Гораздо определеннее были ее вкусы в музыке. Она превыше всех ставила Бетховена, но любила и Моцарта, Баха, Гайдна, потом Шуберта, Мендельсона. Как ни странно, Шопена любила меньше других. Особенности его индивидуальности, видимо, не совпадали с ее сущностью, и, оценивая его как великого композитора, Мария Николаевна больше всего любила его полонезы, написанные на величие Польши и ее падение, – видимо, ее больше волновал взрыв отчаяния великого композитора, связанный с несчастьем его родины, чем его лирические переживания. Из русских композиторов любила Глинку и не особенно любила Чайковского. Считала музыку «Евгения Онегина» недостаточно значительной. В общем – музыка была ее любимой стихией, вне которой она не могла бы существовать. Ее музыкальные впечатления все время жили в ней действенно: если она слушала симфонию, квартет, концерт, она на другой же день покупала ноты и дома проигрывала их. Она была музыкально одарена: почти не учась музыке, бегло разбирала ноты. Любила одну и ту же вещь играть без конца, в течение многих месяцев, – в этом сказывалась ее неутомляемость музыкальными впечатлениями. Часто играла с дочерью в четыре руки, и одно из моих любимых воспоминаний – это тихие летние или пасмурные осенние вечера в деревне, ее склоненная над стареньким роялем фигура и звуки бетховенской симфонии в полной тишине… Музыка волновала ее и всегда точно давала ей что-то, чего она не получала в жизни; на лице ее, когда она слушала то, что ей нравилось, бывало выражение вдохновенного блаженства.
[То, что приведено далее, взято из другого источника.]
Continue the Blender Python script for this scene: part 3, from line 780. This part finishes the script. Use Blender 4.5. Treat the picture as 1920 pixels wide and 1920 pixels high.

Мария Николаевна ходила слушать всех приезжих знаменитостей, если имела свободный вечер: Никиша, Гофмана, Крейслера и других. Мне приходилось видеть ее на этих концертах. Она выезжала в черном бархатном платье с жемчужной ниткой на шее, как изобразил ее на портрете Серов. Она была как-то особенно элегантна в каждой линии фигуры, в каждом движении, в каждой позе. Гармоничная, как музыка. Мне всегда казалось, что слушать звуки виолончели или скрипки и смотреть на ее походку, поклон, протянутую руку, склоненную над афишей голову – было почти одно и то же. Она всегда сидела в кресле первого ряда, прямая, и слушала не шевелясь. Только в тех местах, когда наступало как бы разрешение нараставшего в музыке вопроса, вопрошавшая вместе с звуками душа ее взволнованно чувствовала облегчение. Она восклицала, как человек, дошедший до цели: «Ах, какая красота!..»
И лицо ее покрывалось мурашками, а на глазах выступали слезы, отчего они делались черными и особенно блестящими.
Кроме камерной музыки Мария Николаевна любила и вокальную и оперу: после исполнения какой-нибудь особенно понравившейся ей арии не могла удержаться, долго аплодировала и негромко восклицала: «браво, браво».
Она сама – там, где по пьесе приходилось петь, – пела музыкально, никогда не заменяя себя певицей за кулисами. Я помню впечатление от ее пения в сцене сумасшествия в «Гамлете», когда она выходила безумной Офелией, с запутавшимися цветами и травами в волосах и срывающимся голосом пела свои жалобные песенки перед королем и королевой; забывался даже нелепый оркестр, который в то время аккомпанировал ей. Пела она и в «Отелло», и в «Бесприданнице», и в «Теофано», и т. п.